Many of the oldest ∼3.5 Ga komatiites have low Al2O3/TiO2 and depleted HREE, features that are attributed to garnet fractionation at some stage during their formation. It is not known, however, whether this fractionation took place at the time of melting, or well before, perhaps during the crystallization of an early magma ocean. We report here the Hf isotope compositions of four Al-depleted komatiites from the 3.45 Ga Barberton Greenstone Belt in South Africa and six Al-undepleted komatiites from 2.7 to 1.9 Ga belts in Canada and Zimbabwe. We also measured the Hf isotope compositions of five tholeiites from Barberton and two tholeiites from the 1.9 Ga Canadian Belt, to provide information about the composition of ambient Precambrian mantle. All the komatiites have high initial 176Hf/177Hf ratios.

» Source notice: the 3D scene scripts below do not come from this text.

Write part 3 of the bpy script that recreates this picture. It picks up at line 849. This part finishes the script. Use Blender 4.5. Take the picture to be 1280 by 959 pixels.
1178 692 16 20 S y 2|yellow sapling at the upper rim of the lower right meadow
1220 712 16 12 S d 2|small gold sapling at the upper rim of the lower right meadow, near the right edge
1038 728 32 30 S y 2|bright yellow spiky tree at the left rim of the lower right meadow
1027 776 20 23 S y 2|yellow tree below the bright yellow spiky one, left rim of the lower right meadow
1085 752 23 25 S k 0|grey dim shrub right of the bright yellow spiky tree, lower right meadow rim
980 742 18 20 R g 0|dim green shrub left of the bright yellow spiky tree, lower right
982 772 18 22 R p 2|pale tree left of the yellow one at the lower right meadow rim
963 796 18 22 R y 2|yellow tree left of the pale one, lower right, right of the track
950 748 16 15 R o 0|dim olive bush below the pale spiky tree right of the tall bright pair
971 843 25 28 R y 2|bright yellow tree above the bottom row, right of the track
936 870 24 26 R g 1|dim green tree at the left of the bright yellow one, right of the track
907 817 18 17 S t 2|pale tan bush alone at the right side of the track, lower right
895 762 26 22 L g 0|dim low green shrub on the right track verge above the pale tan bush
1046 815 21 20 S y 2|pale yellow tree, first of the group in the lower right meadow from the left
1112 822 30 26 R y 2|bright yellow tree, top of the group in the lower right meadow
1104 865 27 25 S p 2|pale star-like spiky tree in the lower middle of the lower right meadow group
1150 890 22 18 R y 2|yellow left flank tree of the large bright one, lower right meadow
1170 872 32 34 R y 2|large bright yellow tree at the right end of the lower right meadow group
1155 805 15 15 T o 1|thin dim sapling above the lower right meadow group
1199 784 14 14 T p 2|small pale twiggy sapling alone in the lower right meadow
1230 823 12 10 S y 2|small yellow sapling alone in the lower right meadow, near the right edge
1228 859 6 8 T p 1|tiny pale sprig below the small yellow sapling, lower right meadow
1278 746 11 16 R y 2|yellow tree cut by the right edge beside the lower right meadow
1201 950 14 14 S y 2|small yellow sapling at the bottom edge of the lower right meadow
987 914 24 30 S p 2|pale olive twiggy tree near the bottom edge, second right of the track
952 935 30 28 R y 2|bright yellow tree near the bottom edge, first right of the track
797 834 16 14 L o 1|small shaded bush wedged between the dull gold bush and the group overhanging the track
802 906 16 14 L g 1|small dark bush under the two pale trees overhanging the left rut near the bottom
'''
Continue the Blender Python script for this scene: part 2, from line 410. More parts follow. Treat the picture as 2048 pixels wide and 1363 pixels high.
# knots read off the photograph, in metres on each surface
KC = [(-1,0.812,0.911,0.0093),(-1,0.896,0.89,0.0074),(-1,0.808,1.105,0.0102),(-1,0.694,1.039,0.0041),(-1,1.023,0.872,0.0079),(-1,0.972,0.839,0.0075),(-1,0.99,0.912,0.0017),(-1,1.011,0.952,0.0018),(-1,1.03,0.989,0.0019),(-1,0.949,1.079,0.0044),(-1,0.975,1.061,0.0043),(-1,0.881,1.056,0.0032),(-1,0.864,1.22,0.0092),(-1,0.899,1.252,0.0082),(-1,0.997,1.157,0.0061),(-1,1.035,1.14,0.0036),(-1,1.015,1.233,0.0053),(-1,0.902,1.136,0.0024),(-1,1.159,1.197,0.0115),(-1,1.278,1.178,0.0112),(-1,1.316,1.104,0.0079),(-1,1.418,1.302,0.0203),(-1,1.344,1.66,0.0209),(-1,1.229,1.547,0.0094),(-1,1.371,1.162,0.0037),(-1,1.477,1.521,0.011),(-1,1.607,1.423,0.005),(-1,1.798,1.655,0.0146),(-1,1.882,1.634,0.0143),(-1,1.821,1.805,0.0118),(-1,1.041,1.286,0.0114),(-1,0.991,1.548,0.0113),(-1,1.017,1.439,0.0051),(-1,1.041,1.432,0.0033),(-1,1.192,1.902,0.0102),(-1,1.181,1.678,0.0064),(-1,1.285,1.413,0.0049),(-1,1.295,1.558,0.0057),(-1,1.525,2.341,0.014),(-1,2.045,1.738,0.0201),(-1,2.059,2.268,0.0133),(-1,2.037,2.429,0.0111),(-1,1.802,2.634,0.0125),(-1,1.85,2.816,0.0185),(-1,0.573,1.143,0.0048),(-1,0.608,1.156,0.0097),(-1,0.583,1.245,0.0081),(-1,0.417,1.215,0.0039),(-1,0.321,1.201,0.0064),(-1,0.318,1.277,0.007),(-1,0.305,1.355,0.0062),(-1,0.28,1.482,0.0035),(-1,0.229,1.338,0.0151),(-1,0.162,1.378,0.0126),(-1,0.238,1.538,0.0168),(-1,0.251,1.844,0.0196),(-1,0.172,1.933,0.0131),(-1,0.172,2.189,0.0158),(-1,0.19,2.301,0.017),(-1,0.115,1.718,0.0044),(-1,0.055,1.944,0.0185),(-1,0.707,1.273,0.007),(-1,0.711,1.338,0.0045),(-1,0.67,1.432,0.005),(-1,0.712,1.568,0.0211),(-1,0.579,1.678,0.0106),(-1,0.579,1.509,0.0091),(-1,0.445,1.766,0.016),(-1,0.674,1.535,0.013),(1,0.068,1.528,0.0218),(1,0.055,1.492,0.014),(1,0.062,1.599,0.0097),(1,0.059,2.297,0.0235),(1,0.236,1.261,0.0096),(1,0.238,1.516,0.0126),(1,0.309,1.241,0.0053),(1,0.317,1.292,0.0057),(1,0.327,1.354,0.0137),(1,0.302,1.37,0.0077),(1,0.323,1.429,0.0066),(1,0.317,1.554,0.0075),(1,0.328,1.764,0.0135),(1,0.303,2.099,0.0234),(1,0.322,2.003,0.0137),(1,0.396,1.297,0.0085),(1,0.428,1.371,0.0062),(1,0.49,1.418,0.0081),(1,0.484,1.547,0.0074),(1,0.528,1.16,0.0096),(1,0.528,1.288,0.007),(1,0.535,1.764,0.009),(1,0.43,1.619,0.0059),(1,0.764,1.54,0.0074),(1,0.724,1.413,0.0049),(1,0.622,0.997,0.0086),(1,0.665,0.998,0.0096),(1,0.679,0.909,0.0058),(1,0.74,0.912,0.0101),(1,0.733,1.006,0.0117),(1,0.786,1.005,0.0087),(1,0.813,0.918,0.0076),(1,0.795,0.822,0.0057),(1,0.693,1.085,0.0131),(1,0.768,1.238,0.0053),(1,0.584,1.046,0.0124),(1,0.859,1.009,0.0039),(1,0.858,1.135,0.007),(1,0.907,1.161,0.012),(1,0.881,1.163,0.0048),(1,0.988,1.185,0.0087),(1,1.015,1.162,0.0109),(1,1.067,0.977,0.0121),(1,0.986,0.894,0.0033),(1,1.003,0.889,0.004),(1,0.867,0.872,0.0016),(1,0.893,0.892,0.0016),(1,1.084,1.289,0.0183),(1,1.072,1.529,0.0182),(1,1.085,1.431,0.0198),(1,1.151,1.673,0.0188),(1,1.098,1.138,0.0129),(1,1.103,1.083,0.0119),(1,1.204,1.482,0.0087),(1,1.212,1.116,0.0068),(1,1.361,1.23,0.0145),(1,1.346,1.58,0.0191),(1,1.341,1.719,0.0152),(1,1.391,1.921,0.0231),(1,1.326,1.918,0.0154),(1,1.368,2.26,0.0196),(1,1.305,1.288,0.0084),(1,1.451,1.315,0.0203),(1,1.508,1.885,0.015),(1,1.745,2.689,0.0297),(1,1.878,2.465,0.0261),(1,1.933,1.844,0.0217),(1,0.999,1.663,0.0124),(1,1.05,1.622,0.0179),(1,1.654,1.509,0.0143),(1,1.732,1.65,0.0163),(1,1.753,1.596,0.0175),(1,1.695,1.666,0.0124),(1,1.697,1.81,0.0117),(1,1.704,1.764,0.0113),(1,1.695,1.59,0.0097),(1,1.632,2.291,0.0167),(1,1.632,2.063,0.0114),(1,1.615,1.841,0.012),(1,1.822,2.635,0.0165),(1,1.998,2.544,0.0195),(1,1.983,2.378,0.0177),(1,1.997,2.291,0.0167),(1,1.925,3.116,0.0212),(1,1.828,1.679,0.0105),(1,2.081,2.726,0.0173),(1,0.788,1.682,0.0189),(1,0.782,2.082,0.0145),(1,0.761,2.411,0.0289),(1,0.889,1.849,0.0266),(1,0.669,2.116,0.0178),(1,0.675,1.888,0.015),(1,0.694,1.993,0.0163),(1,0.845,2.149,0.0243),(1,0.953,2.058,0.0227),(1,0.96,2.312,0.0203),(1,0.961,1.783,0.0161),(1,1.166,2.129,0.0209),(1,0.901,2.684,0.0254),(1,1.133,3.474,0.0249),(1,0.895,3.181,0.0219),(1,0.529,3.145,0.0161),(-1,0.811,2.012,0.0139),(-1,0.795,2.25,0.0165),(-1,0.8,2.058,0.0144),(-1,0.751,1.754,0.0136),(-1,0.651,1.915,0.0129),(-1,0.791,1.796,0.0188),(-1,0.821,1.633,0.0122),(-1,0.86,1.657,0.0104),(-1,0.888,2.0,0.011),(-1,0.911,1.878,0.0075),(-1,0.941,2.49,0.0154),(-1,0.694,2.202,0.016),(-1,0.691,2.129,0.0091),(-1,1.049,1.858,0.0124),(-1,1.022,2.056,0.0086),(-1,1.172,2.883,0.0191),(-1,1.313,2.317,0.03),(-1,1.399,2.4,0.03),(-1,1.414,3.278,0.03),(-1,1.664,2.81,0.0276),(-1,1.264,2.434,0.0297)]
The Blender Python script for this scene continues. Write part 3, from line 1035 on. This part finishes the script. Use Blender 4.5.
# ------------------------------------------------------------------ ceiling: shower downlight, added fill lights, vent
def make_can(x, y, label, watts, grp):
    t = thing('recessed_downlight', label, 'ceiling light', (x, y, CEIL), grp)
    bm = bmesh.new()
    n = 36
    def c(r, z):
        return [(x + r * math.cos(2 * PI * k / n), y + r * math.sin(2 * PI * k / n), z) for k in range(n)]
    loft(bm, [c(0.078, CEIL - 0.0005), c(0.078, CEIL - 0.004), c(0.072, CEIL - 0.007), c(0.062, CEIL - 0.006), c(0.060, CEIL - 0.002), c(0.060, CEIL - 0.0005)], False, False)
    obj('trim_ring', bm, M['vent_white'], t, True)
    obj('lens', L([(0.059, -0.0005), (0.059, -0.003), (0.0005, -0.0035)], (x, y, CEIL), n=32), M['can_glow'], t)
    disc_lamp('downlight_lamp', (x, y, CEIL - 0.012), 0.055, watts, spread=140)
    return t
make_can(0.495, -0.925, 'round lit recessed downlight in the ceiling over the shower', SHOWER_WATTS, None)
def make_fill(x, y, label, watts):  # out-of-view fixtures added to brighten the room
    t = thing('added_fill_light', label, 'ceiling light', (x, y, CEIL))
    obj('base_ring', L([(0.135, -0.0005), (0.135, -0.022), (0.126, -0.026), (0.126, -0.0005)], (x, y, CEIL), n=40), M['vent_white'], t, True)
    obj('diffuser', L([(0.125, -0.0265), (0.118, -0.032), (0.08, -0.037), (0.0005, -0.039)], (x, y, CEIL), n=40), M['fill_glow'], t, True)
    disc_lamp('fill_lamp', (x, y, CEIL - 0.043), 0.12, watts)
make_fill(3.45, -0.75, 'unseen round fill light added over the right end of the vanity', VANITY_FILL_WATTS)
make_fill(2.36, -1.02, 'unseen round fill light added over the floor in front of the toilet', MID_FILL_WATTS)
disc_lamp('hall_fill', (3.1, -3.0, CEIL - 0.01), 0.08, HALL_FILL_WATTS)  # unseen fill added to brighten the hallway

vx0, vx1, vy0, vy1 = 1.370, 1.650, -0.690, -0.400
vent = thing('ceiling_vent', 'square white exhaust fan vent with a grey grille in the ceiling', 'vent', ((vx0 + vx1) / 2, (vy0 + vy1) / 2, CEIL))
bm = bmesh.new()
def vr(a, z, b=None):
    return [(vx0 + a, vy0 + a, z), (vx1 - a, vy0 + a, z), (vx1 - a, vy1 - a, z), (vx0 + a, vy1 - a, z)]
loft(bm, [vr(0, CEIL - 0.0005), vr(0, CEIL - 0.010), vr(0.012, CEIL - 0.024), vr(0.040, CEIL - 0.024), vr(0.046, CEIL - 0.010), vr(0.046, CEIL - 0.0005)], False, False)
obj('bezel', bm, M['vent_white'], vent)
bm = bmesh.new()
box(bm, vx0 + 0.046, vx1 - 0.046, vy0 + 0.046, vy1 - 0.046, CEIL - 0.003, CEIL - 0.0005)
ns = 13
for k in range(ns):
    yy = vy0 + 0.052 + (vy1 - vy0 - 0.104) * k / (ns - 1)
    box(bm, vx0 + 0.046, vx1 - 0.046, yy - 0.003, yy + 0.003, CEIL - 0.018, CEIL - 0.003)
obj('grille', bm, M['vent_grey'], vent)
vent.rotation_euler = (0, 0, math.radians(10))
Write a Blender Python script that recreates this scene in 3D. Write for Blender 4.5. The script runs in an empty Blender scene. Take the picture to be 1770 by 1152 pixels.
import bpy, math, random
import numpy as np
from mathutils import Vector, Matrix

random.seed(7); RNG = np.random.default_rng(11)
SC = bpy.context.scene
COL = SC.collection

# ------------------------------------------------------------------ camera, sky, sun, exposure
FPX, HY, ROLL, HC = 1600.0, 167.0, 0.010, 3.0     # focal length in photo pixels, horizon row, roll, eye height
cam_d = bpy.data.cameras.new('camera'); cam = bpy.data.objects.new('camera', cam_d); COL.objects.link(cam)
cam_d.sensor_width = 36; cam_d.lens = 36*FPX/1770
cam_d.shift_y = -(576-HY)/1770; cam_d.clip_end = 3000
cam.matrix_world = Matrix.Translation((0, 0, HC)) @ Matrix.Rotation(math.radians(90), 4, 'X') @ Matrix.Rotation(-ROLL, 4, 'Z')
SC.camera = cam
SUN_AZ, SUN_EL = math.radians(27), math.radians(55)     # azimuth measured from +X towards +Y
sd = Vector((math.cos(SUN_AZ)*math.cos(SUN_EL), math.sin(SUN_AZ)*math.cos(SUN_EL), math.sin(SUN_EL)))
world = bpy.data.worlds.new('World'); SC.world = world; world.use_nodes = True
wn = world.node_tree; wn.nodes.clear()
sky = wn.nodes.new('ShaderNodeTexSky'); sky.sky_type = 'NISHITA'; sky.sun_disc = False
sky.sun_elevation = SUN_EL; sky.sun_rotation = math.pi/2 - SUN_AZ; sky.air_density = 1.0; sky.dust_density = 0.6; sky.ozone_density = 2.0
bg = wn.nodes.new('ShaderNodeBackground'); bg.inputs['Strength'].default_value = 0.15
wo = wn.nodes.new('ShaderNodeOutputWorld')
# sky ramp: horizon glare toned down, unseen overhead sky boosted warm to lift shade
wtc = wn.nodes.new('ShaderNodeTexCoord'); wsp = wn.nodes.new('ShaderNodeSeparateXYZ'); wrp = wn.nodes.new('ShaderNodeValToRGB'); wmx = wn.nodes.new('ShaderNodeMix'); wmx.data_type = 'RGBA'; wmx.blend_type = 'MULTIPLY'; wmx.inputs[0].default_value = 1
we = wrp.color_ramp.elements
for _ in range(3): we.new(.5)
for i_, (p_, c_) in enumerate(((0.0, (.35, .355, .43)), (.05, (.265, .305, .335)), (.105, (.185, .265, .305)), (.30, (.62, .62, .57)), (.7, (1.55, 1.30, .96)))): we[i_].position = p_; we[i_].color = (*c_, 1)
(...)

All initial ɛHf values are positive, in the range of +2.6 to +7.8. Almost this entire range is also present in the 3.45 Ga Barberton komatiites (+2.6 to +7.3). ɛHf(T) correlates with ɛNd(T) and defines a crude linear array that coincides with compositions of both modern oceanic basalts and of Phanerozoic to Archean juvenile crustal rocks. The composition of Bulk Silicate Earth [J. Blichert-Toft, F. Albarède, Earth Planet. Sci. Lett. 148 (1997) 243–258] plots below this array, at slightly lower ɛHf. To explain the positive initial ɛHf values of 3.45 Ga Barberton komatiites, the source must have had high Lu/Hf. This implies a source enriched in garnet, a result contrary to earlier models in which the low Al2O3/TiO2 and low Lu/Hf of this type of komatiite was thought to be inherited directly from mantle depleted in garnet. The low Al2O3/TiO2 and low Lu/Hf are features of the primary komatiite magmas, not of their mantle source, and result from garnet fractionation during komatiite formation. To explain the bias to high initial ɛHf values of the komatiites and other terrestrial rocks, we consider two alternatives: (a) a reservoir with low Lu/Hf formed very early in Earth history; (b) accepted values for the Hf isotopic composition of Bulk Silicate Earth are inappropriate and the actual composition has higher 176Hf/177Hf and lower 176Lu/177Hf. A problem with the latter interpretation is that the proposed composition lies off the achondrite meteorite isochron, which implies that the Earth has a different age, or accreted from material with composition different from that of meteorites.